▶ **Direction**
Give back exactly the lines from the beginning of the listing below to the line holding "import numpy as np", both ends included; the pictures stay out.

▶ **Supplied data**
++++++++++
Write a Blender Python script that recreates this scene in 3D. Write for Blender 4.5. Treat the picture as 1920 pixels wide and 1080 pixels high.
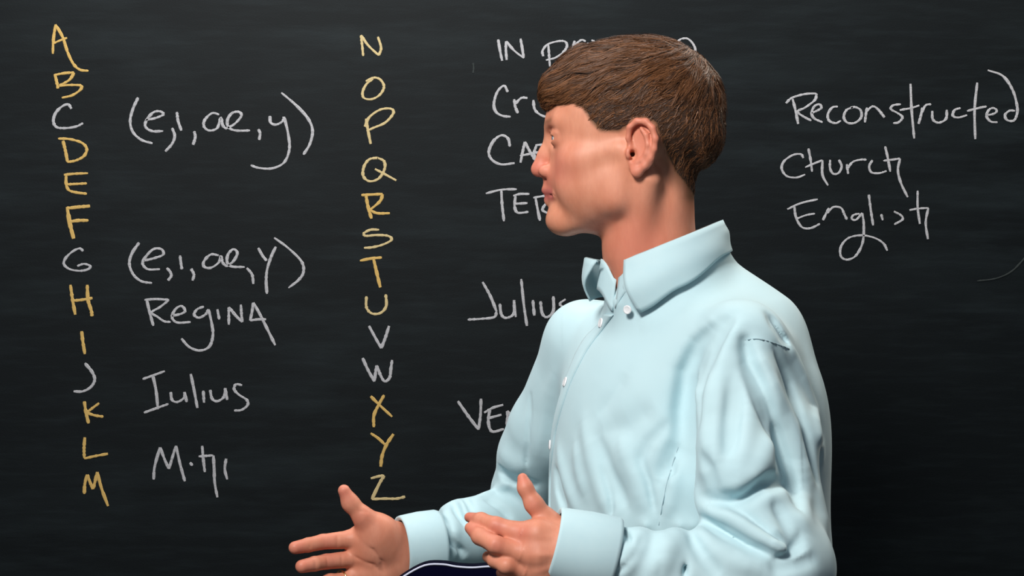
import bpy, math, random
import numpy as np

# ------------------------------------------------------------------ scene, camera, world, lights
for o in list(bpy.data.objects):
    bpy.data.objects.remove(o)
scn = bpy.context.scene
COL = scn.collection
FPX = 3583.0                       # focal length in pixels of the 1920 wide frame
CAMZ = 1.53
cam_d = bpy.data.cameras.new('camera')
cam_d.sensor_width = 36.0
cam_d.lens = 36.0 * FPX / 1920.0
cam_d.clip_start = 0.05
cam = bpy.data.objects.new('camera', cam_d)
COL.objects.link(cam)
cam.location = (0, 0, CAMZ)
cam.rotation_euler = (math.pi / 2, 0, 0)
scn.camera = cam

vs = scn.view_settings
vs.view_transform = 'Standard'
vs.look = 'None'
vs.gamma = 1.0
vs.use_curve_mapping = False
vs.exposure = 0.0

world = bpy.data.worlds.new('world')
scn.world = world
world.use_nodes = True
bgn = world.node_tree.nodes['Background']
bgn.inputs[0].default_value = (0.62, 0.72, 0.85, 1)
bgn.inputs[1].default_value = 0.16


def area(name, loc, target, size, power, color):
    l = bpy.data.lights.new(name, 'AREA')
    l.shape = 'RECTANGLE'
    l.size, l.size_y = size
    l.energy = power
    l.color = color
    o = bpy.data.objects.new(name, l)
    COL.objects.link(o)
    o.location = loc
    from mathutils import Vector
    o.rotation_euler = (Vector(target) - Vector(loc)).to_track_quat('-Z', 'Y').to_euler()
    return o


area('key_light', (-0.55, 0.75, 2.65), (0.25, 2.2, 1.45), (0.45, 0.45), 46, (1.0, 0.97, 0.93))
area('fill_light', (-1.3, 0.6, 1.7), (0.1, 2.2, 1.4), (1.0, 1.2), 2.5, (0.86, 0.93, 1.0))
area('hair_light', (1.25, 2.95, 2.75), (0.2, 2.25, 1.6), (0.35, 0.35), 13, (1.0, 0.88, 0.72))
area('board_light', (-0.15, 2.72, 2.75), (-0.15, 3.1, 2.0), (2.2, 0.2), 26, (1.0, 0.98, 0.95))

BY = 3.10                          # depth of the writing surface


def at(px, py, d):
    return np.array([(px - 960.0) * d / FPX, d, CAMZ + (540.0 - py) * d / FPX])


# ------------------------------------------------------------------ helpers
def lin(c):
    c = c / 255.0
    return c / 12.92 if c <= 0.04045 else ((c + 0.055) / 1.055) ** 2.4


def rgb(r, g, b):
    return (lin(r), lin(g), lin(b), 1.0)


def mesh_obj(name, V, F, mat, parent=None, smooth=True, attrs=None):
    me = bpy.data.meshes.new(name)
    V = np.asarray(V, dtype=np.float32)
    if isinstance(F, np.ndarray) and F.ndim == 2:
        n, k = F.shape
        me.vertices.add(len(V))
        me.vertices.foreach_set('co', V.ravel())
        me.loops.add(n * k)
        me.loops.foreach_set('vertex_index', F.astype(np.int32).ravel())
        me.polygons.add(n)
        me.polygons.foreach_set('loop_start', np.arange(0, n * k, k, dtype=np.int32))
        me.update(calc_edges=True)
        me.validate()
    else:
        me.from_pydata([tuple(map(float, v)) for v in V], [], [tuple(f) for f in F])
    me.polygons.foreach_set('use_smooth', [smooth] * len(me.polygons))
    if attrs:
        for k, a in attrs.items():
            at_ = me.attributes.new(k, 'FLOAT', 'POINT')
            at_.data.foreach_set('value', np.asarray(a, dtype=np.float32))
    me.materials.append(mat)
    o = bpy.data.objects.new(name, me)
    COL.objects.link(o)
    if parent is not None:
        o.parent = parent
    return o


def empty(name, loc=(0, 0, 0)):
    o = bpy.data.objects.new(name, None)
    COL.objects.link(o)
    o.location = loc
    return o


def tag(o, label=None, cat=None, group=None, kind=None):
    if label: o['label'] = label
    if cat: o['category'] = cat
    if group: o['group'] = group
    if kind: o['kind'] = kind
    return o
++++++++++
▶ **Reply to the task**
Write a Blender Python script that recreates this scene in 3D. Write for Blender 4.5. Treat the picture as 1920 pixels wide and 1080 pixels high.
import bpy, math, random
import numpy as np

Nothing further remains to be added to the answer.